Initially, the Gators had their way on offense, thanks in large part to a 72-yard catch and run by Jeff Demps and a 31-yard touchdown catch by Jordan Reed, who beat inside linebacker Alec Ogletree on a route down the middle of the field.

Brantley passed for 164 yards in the first quarter and had 226 passing yards at halftime, but after the Gators' initial flurry of offense, Grantham went deep into the defensive playbook to make some adjustments to combat Florida offensive coordinator Charlie Weis' scheme.

The Bulldogs had worked on defending empty-backfield looks during preseason camp, and Grantham asked them to recall that preparation from several months ago.

"Percentage-wise, you're going to work on the things you see on tape.
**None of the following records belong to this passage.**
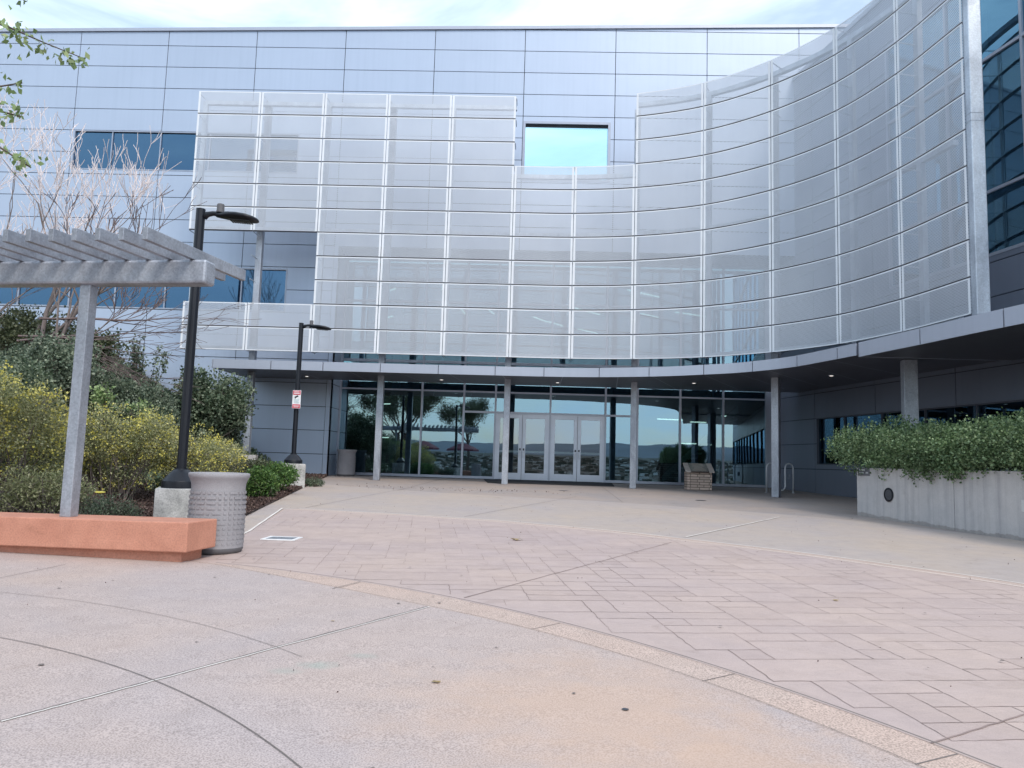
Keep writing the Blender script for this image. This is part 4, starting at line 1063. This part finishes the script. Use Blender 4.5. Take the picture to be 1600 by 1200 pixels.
# bike racks: two bent stainless hoops
def rack(x, y, label, flip):
    r = empty('bike_rack', (x, y, gz(x, y)), label, 'bike rack', 'stainless hoops beside the blue column', rz=R(20))
    w = .155; P = [(-w, 0, -.02)] + [(-w, 0, .80)] + [(-w * math.cos(a), 0, .80 + w * math.sin(a)) for a in [PI * k / 8 for k in range(1, 8)]] + [(w, 0, .80), (w, 0, .22), (w + .03, 0, .15), (w + .10, 0, .09), (w + .16, 0, .09)]
    if flip: P = [(-a, b_, c) for a, b_, c in P]
    b = MB(); b.tube(P, .024, 10); b.build('hoop', 'stainless', r, smooth=True)
    b = MB()
    b.lathe([(0, .01), (.06, .01), (.06, 0)], (-w if not flip else w, 0, .004), 16); b.build('foot_plate', 'stainless', r)
    if flip:
        b = MB(); b.box((-.045, -.012, .46), (.045, .012, .62)); b.build('tag_plate', 'aluminium', r)
    return r
rack(7.80, 25.0, 'stainless hoop just left of the angled column by the entrance', False)
rack(8.40, 25.0, 'stainless hoop right of the angled column, with a small plate between its legs', True)

# stone plinth with bronze plaque
pp = empty('stone_plinth', (5.52, 25.3, gz(0, 25.3)), 'short tan stone plinth with a sloped bronze plaque in front of the glazing', 'plinth')
b = MB(); b.box((-.40, -.22, 0), (.40, .28, .58)); b.build('stone_base', 'ledger_stone', pp)
def slope(x0, x1, t0, t1, lift, b):
    # sloping table: front low edge y=-.30,z=.56 ; back y=.26,z=.90
    def pt(x, t, l): return (x, -.30 + .54 * t, .57 + .27 * t + l)
    vs = [pt(x0, t0, lift), pt(x1, t0, lift), pt(x1, t1, lift), pt(x0, t1, lift), pt(x0, t0, lift + .04), pt(x1, t0, lift + .04), pt(x1, t1, lift + .04), pt(x0, t1, lift + .04)]
    b.add(vs, [(0, 3, 2, 1), (4, 5, 6, 7), (0, 1, 5, 4), (1, 2, 6, 5), (2, 3, 7, 6), (3, 0, 4, 7)])
b = MB(); b.prism([(-.38, -.2), (.38, -.2), (.38, .27), (-.38, .27)], .5795, lambda x, y: .57 + .27 * (y + .30) / .54 - .002); b.build('stone_wedge', 'ledger_stone', pp)
b = MB(); slope(-.47, -.30, -.02, 1.0, .0, b); b.build('cap_slab', 'stone_cap', pp, bevel=.008); b = MB(); slope(.30, .47, -.02, 1.0, .0, b); b.build('cap_slab', 'stone_cap', pp, bevel=.008)
b = MB(); slope(-.295, .295, .0, .99, -.005, b); pq2 = b.build('bronze_plaque', 'bronze', pp)
b = MB(); rr = random.Random(6)
for t in (.12, .2, .3, .4, .5, .6, .72, .82, .9):
    w = rr.uniform(.12, .24); slope(-w, w, t, t + .025, .0, b)
b.build('raised_lettering', 'bronze_light', pq2)

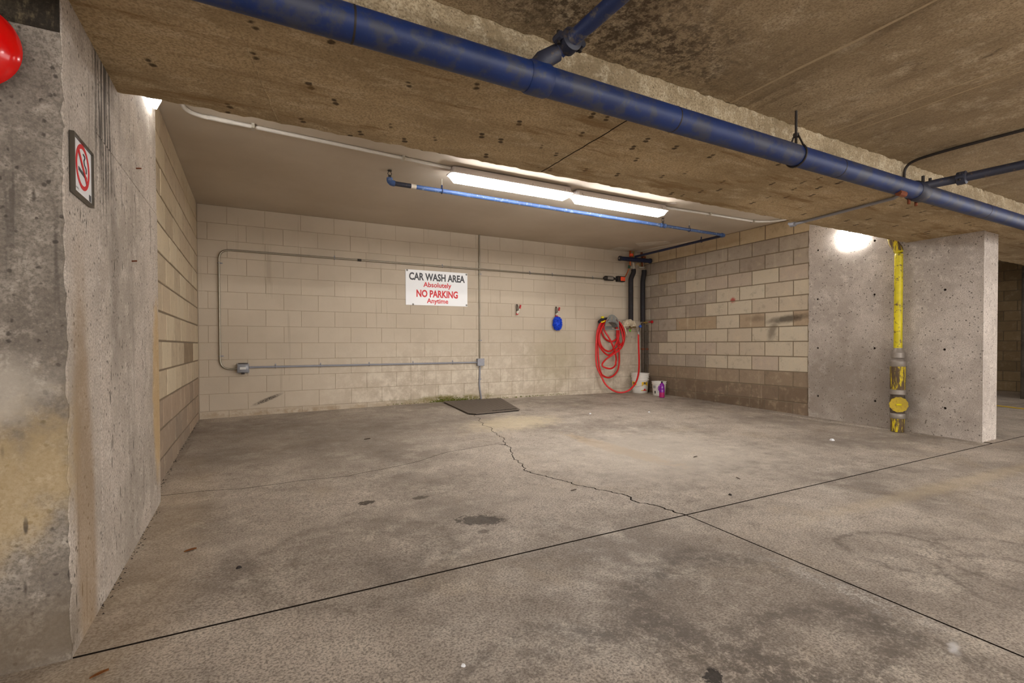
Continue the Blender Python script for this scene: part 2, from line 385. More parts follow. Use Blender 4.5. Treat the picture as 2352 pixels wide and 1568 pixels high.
plain('label_red', rgb(214, 44, 34), 0.45)
plain('label_orange', rgb(240, 140, 30), 0.45)
plain('label_grey', rgb(170, 170, 168), 0.5)
plain('purple_liquid', rgb(128, 20, 150), 0.12, 0, 0.6, 0.25, 14)
plain('label_magenta', rgb(170, 26, 96), 0.3, 0, 0.4, 0.3, 40)
plain('black_cap', rgb(26, 22, 26), 0.45)
plain('mitt_blue', rgb(24, 70, 214), 0.7, 0, 0.3, 0.75, 90)
plain('mitt_red', rgb(190, 40, 70), 0.8)
plain('mat_steel', rgb(108, 98, 88), 0.6, 0.25, 0.4, 0.25, 30)
plain('mat_edge', rgb(40, 32, 26), 0.8)
plain('moss', rgb(96, 104, 36), 0.95, 0, 0.1, 0.5, 50, 0.5)
plain('leaf_brown', rgb(116, 72, 36), 0.8, 0, 0.2, 0.3, 60)
plain('twig', rgb(70, 54, 40), 0.9)
plain('scrap_white', rgb(224, 226, 228), 0.5)
plain('pebble', rgb(48, 42, 38), 0.9)
plain('tray_grey', rgb(196, 186, 180), 0.45, 0, 0.4, 0.05)
plain('line_yellow', rgb(206, 172, 30), 0.7)
plain('far_block_paint', rgb(150, 132, 104), 0.9, 0, 0.2, 0.2, 8)
def emit(name, strength, c=LAMP_COLOR):
    q = NT('mat_' + name, 0.4)
    q.color((0.9, 0.9, 0.9, 1))
    q.b.inputs['Emission Color'].default_value = (*c, 1)
    q.b.inputs['Emission Strength'].default_value = strength
    M[name] = q.m
emit('tube_lens', TUBE_STRENGTH)
emit('wall_lens', WALL_LAMP_STRENGTH)
emit('aisle_lens', AISLE_STRENGTH)

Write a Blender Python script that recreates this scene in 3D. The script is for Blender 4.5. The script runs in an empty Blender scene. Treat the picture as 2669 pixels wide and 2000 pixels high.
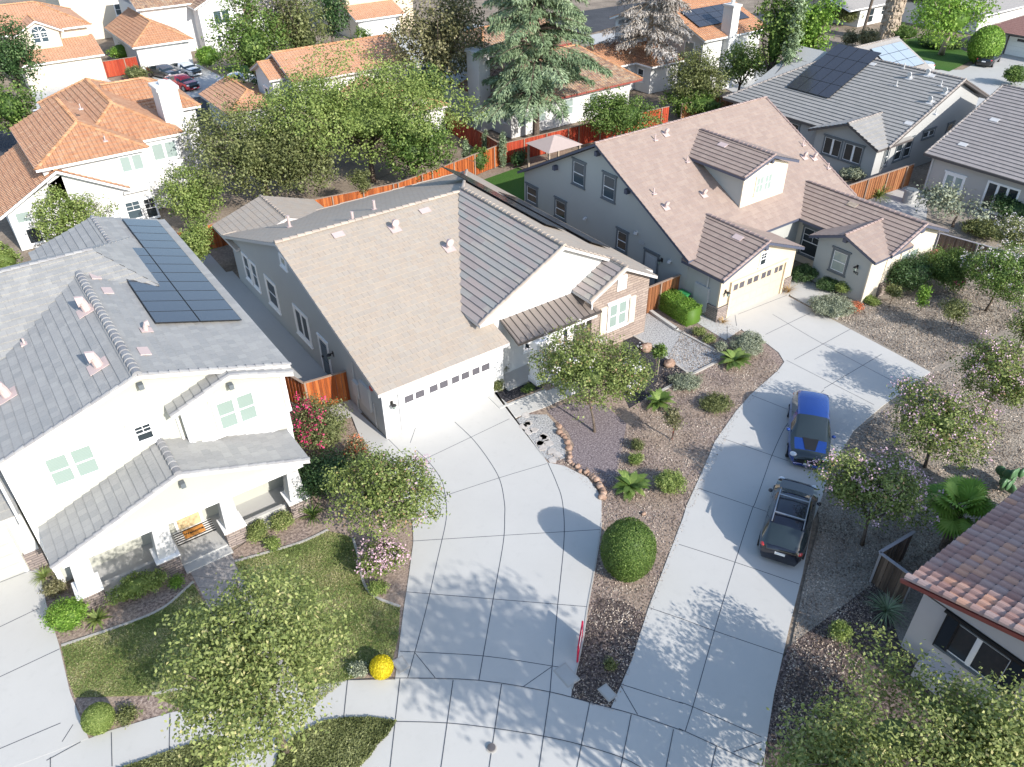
import bpy, math, random
import numpy as np
from mathutils import Vector, Matrix
R_ = math.radians
scene = bpy.context.scene
COL = scene.collection

# ------------------------------------------------------------------ camera, world, sun
# world axes: +X along the street fronts, +Y towards the back yards, +Z up; metres
FPX, CX, CY = 2045*2212/2669., 1106., 829.
PIT, ROL, YAW = R_(35.88), R_(-.72), R_(35.25)
CAM = np.array([-11.965, -27.515, 24.459])
def _rot():
    cp, sp = math.cos(PIT), math.sin(PIT); cr, sr = math.cos(ROL), math.sin(ROL)
    a = np.array([[1,0,0],[0,-sp,-cp],[0,cp,-sp]])
    a = np.array([[cr,-sr,0],[sr,cr,0],[0,0,1.]]) @ a
    b = np.array([[math.cos(YAW),math.sin(YAW),0],[-math.sin(YAW),math.cos(YAW),0],[0,0,1.]]).T
    return a @ b
ROT = _rot()                      # world -> camera (x right, y down, z forward)
cam = bpy.data.cameras.new('camera'); cam_o = bpy.data.objects.new('camera', cam); COL.objects.link(cam_o)
m = Matrix([[ROT[0][0],-ROT[1][0],-ROT[2][0],CAM[0]],[ROT[0][1],-ROT[1][1],-ROT[2][1],CAM[1]],[ROT[0][2],-ROT[1][2],-ROT[2][2],CAM[2]],[0,0,0,1]])
cam_o.matrix_world = m
cam.sensor_fit = 'HORIZONTAL'; cam.sensor_width = 36; cam.lens = 36*FPX/2212.; cam.clip_end = 2000; cam.clip_start = .1
scene.camera = cam_o
SUN_EL, SUN_AZ = R_(29.5), (0.145, -1.0)          # azimuth as a direction in plan
sv = Vector((SUN_AZ[0], SUN_AZ[1], 0)).normalized()*math.cos(SUN_EL) + Vector((0,0,math.sin(SUN_EL)))
sun = bpy.data.lights.new('sun', 'SUN'); sun.energy = 3.7; sun.angle = R_(.5); sun.color = (1, .94, .86)
sun_o = bpy.data.objects.new('sun', sun); COL.objects.link(sun_o)
sun_o.rotation_euler = sv.to_track_quat('Z', 'Y').to_euler(); sun_o.location = (0, -30, 60)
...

But in training camp, like I've always said, you have to have the ability to go through your packages and work," Grantham said. "So what happened is, we had to pull out some stuff from training camp that we had done that we really didn't have a need for, because you always have to have a balance of how much can you work and execute."

Georgia began mixing coverages, dropping defenders off the line and confusing Florida's quarterback, who completed only 2 of 14 passes for 19 yards in the second half and led the Gators to only one first down.
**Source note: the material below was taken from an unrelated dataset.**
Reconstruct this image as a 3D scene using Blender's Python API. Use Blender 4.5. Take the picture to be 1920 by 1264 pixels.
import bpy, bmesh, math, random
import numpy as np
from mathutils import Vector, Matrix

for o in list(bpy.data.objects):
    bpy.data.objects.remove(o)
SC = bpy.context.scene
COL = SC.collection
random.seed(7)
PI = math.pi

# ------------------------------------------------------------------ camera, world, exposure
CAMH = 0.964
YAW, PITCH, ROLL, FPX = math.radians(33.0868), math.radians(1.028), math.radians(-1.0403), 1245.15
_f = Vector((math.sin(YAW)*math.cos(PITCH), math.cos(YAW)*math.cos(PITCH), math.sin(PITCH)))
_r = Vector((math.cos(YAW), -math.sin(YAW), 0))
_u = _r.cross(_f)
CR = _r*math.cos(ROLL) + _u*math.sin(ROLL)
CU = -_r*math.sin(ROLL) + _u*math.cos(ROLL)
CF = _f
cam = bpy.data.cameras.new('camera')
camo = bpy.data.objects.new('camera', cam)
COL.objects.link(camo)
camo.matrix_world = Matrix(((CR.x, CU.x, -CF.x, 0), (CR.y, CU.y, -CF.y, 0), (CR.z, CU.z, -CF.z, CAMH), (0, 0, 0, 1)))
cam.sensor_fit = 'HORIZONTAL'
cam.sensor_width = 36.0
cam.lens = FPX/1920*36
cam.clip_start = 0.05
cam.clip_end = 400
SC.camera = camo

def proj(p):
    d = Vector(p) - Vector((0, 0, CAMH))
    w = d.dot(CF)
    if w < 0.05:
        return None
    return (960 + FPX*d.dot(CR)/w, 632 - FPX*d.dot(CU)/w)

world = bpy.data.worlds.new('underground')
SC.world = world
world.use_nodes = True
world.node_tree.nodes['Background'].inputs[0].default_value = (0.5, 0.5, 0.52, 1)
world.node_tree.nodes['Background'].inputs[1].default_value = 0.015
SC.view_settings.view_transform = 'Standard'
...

"We had guys dropping that you probably wouldn't think would drop," Ogletree said.

It helped that Georgia was manhandling the Gators up front, holding Florida's rushing attack to minus-19 yards and harassing Brantley with six sacks -- four from Butkus Award semifinalist outside linebacker Jarvis Jones.
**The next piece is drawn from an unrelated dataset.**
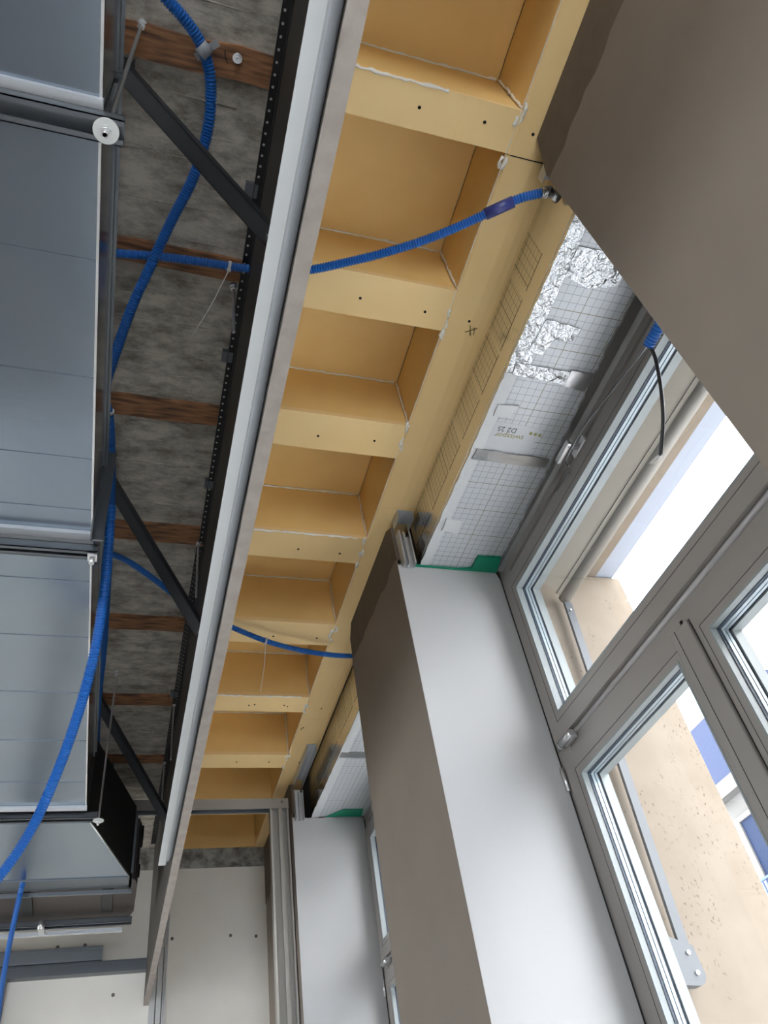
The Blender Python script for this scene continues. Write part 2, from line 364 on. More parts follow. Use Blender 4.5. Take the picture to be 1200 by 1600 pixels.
# ------------------------------------------------------------------ yellow boxed joists, pockets and edge beam
JO = [(-.055, .05), (.441, .546), (.944, 1.080), (1.449, 1.595), (2.004, 2.146), (2.540, 2.692), (3.105, 3.240), (3.655, 3.792), (4.180, 4.340)]
SCREWS = {1: [(.521, .493), (.694, .488)], 2: [(.504, 1.021), (.706, 1.027)], 3: [(.489, 1.539), (.683, 1.530)], 4: [(.529, 2.091), (.694, 2.097)],
          5: [(.527, 2.643), (.718, 2.641)], 6: [(.504, 3.188), (.530, 3.181), (.672, 3.181), (.689, 3.192)], 7: [(.52, 3.73), (.69, 3.73)]}
JLAB = ['nearest the camera, at the top edge of the photo', 'with two screws and a scribed board joint, near the top', 'just below the upper blue conduit', 'third one below the top of the photo',
        'level with the torn pier corner', 'right above the lower blue conduit', 'with two pairs of screws, below the lower conduit', 'just before the metal stud frame', 'half hidden behind the metal stud frame']
def sealant(name, pts, r, parent, seed=0):
    rnd = random.Random(seed); P = spline(pts, .012)
    P = [p + Vector((rnd.uniform(-1, 1), rnd.uniform(-1, 1), rnd.uniform(-1, 1))) * r * .5 for p in P]
    return obj(name, sweep(bmesh.new(), P, lambda i: r * rnd.uniform(.55, 1.35), 7), SEAL, parent)
for i, (a, b_) in enumerate(JO):
    t = thing('boxed_joist', (.48, (a + b_) / 2, ZC), 'yellow boarded ceiling joist ' + JLAB[i], 'ceiling joist', 'boxed joists over the window side')
    bm = bmesh.new(); bx(bm, .185, XB0 + .002, a, b_, ZC, ZC + .018)
    if i == 1:                                    # scribed joints near the right end
        bx(bm, .628, .6295, a, b_, ZC - .0006, ZC); bx(bm, .668, .669, a, b_ - .04, ZC - .0005, ZC)
    obj('soffit_board', bm, YEL, t)
    obj('side_board', box(.185, XB0, a + .001, a + .016, ZC + .018, ZP), YELP, t)
    obj('side_board', box(.185, XB0, b_ - .016, b_ - .001, ZC + .018, ZP), YELP, t)
    for x, y in SCREWS.get(i, []):
        bm = bmesh.new(); cyl(bm, (x, y, ZC + .003), (x, y, ZC - .0012), .0042, 12); obj('screw', bm, HOLE, t)
    if i < 8:
        sealant('sealant_bead', [(.26, a - .001, ZP - .002), (.5, a - .001, ZP - .003), (XB0 - .01, a - .001, ZP - .002)], .0034, t, i)
        if i in (1, 4, 6): sealant('sealant_bead', [(.24, a, ZC + .001), (.42, a, ZC - .001), (.58 if i == 1 else .74, a, ZC)], .0040, t, i + 20)
        sealant('sealant_bead', [(XB0 - .003, a - .004, ZP - .01), (XB0 - .004, a - .005, 2.12), (XB0, a - .004, ZC + .012)], .0036, t, i + 40)
        rnd = random.Random(i)
        for k in range(5):
            p = Vector((XB0 + rnd.uniform(-.008, .004), a + rnd.uniform(-.02, .14), ZC + rnd.uniform(-.002, .006)))
            bm = bmesh.new(); sweep(bm, spline([p, p + Vector((rnd.uniform(-.01, .01), rnd.uniform(.006, .02), -.002)), p + Vector((rnd.uniform(-.004, .006), rnd.uniform(.02, .035), 0))], .006), lambda q: .0035 + .003 * rnd.random(), 7)
            obj('sealant_blob', bm, SEAL, t)
POCK = list(zip([(-.6, -.055)] + JO, JO + [(YF + .003, 5)]))
PLAB = ['behind the camera end of the row', 'cut by the top edge of the photo', 'crossed by the shadow above the upper conduit', 'below the second joist', 'behind the third joist', 'behind the fourth joist', 'level with the torn pier corner',
        'above the lower conduit tail', 'between the last two joists before the stud frame', 'directly before the stud frame', 'beside the broken render of the far wall']
for i, (p, q) in enumerate(POCK):
    t = obj('pocket_panel', box(.185, XB0 - .002, p[1] - .004 if i else -.6, q[0] + .004 if i < 9 else YF + .003, ZP, ZP + .014), YELP,
            label='recessed yellow ceiling panel ' + PLAB[i + (0 if i < 10 else 0)], cat='ceiling panel', group='recessed yellow panels between the joists')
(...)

Because his injured ankle limited his mobility, Brantley had to operate mostly out of the shotgun, and because the Gators were in the shotgun, it was even more difficult for Florida to move the ball on the ground.

"We couldn't get him under center to do some of the things we wanted to do, we knew that going into the game," Florida coach Will Muschamp said. "We felt like we had some things in the throwing game, and that's why we stayed with what we wanted to do in that situation. We have to find some ways to run the football."

By accomplishing Grantham's first goal of making Florida's offense one-dimensional, the Bulldogs focused more on defending the pass, and the throws that were open for Brantley early in the game suddenly had defenders clogging the passing lanes.

Brantley said in Florida's postgame news conference that none of Georgia's defensive looks came as a surprise, but many of his second-half incompletions missed badly.

Jones credited his coaches for finding an answer to what the Gators were trying to accomplish.

"We've got some great coaches. It didn't take long," said Jones, who now leads the SEC in sacks (eight) and tackles for loss (14). "[Grantham] knew what he was doing, but he waited until the second half to change it up a little bit, so that's what we did and I think it worked great."

Grantham praised his players for their ability to adapt to the in-game adjustments. Florida easily could have opened a huge lead early in the game, but the defense kept the Gators out of the end zone twice in the first quarter after they penetrated deep inside Georgia territory and then stoned the Gators the rest of the way.

"Give the players credit now, because we were making adjustments on the sidelines, we added some things on the sideline to shut them down," Grantham said.

"You've got to do that, though, because in this league, everybody's multiple, and when somebody tries to exploit you a different way, you've got to be able to handle it. That's why you have to work on multiple things and have answers, and you've got to be able to adjust, and our players adjusted and they went out and executed."